**What needs to be done**
Type the records out again in full, exactly.

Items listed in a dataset
════════

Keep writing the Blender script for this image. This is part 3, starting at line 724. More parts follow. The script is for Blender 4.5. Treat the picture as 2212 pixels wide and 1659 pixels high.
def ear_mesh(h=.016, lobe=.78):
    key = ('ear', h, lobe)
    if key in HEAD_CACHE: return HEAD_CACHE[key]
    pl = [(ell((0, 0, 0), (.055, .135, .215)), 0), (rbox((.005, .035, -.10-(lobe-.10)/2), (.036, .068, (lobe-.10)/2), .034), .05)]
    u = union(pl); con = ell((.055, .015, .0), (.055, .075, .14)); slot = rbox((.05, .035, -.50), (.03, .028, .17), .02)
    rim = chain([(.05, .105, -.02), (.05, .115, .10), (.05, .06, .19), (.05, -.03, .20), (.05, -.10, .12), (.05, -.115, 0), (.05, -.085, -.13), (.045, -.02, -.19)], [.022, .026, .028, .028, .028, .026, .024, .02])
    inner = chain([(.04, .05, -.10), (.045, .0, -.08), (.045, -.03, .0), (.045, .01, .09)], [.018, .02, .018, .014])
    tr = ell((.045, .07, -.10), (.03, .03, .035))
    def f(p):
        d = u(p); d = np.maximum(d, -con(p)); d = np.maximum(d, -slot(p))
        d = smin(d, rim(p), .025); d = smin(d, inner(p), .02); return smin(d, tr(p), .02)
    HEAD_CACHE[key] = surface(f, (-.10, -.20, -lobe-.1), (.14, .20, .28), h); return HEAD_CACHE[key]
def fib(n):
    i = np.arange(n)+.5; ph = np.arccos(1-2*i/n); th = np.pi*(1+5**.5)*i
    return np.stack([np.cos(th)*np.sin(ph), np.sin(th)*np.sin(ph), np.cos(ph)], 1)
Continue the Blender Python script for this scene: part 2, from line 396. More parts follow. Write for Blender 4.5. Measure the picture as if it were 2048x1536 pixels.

════════

**Exercise response**
Keep writing the Blender script for this image. This is part 3, starting at line 724. More parts follow. The script is for Blender 4.5. Treat the picture as 2212 pixels wide and 1659 pixels high.
def ear_mesh(h=.016, lobe=.78):
    key = ('ear', h, lobe)
    if key in HEAD_CACHE: return HEAD_CACHE[key]
    pl = [(ell((0, 0, 0), (.055, .135, .215)), 0), (rbox((.005, .035, -.10-(lobe-.10)/2), (.036, .068, (lobe-.10)/2), .034), .05)]
    u = union(pl); con = ell((.055, .015, .0), (.055, .075, .14)); slot = rbox((.05, .035, -.50), (.03, .028, .17), .02)
    rim = chain([(.05, .105, -.02), (.05, .115, .10), (.05, .06, .19), (.05, -.03, .20), (.05, -.10, .12), (.05, -.115, 0), (.05, -.085, -.13), (.045, -.02, -.19)], [.022, .026, .028, .028, .028, .026, .024, .02])
    inner = chain([(.04, .05, -.10), (.045, .0, -.08), (.045, -.03, .0), (.045, .01, .09)], [.018, .02, .018, .014])
    tr = ell((.045, .07, -.10), (.03, .03, .035))
    def f(p):
        d = u(p); d = np.maximum(d, -con(p)); d = np.maximum(d, -slot(p))
        d = smin(d, rim(p), .025); d = smin(d, inner(p), .02); return smin(d, tr(p), .02)
    HEAD_CACHE[key] = surface(f, (-.10, -.20, -lobe-.1), (.14, .20, .28), h); return HEAD_CACHE[key]
def fib(n):
    i = np.arange(n)+.5; ph = np.arccos(1-2*i/n); th = np.pi*(1+5**.5)*i
    return np.stack([np.cos(th)*np.sin(ph), np.sin(th)*np.sin(ph), np.cos(ph)], 1)
Continue the Blender Python script for this scene: part 2, from line 396. More parts follow. Write for Blender 4.5. Measure the picture as if it were 2048x1536 pixels.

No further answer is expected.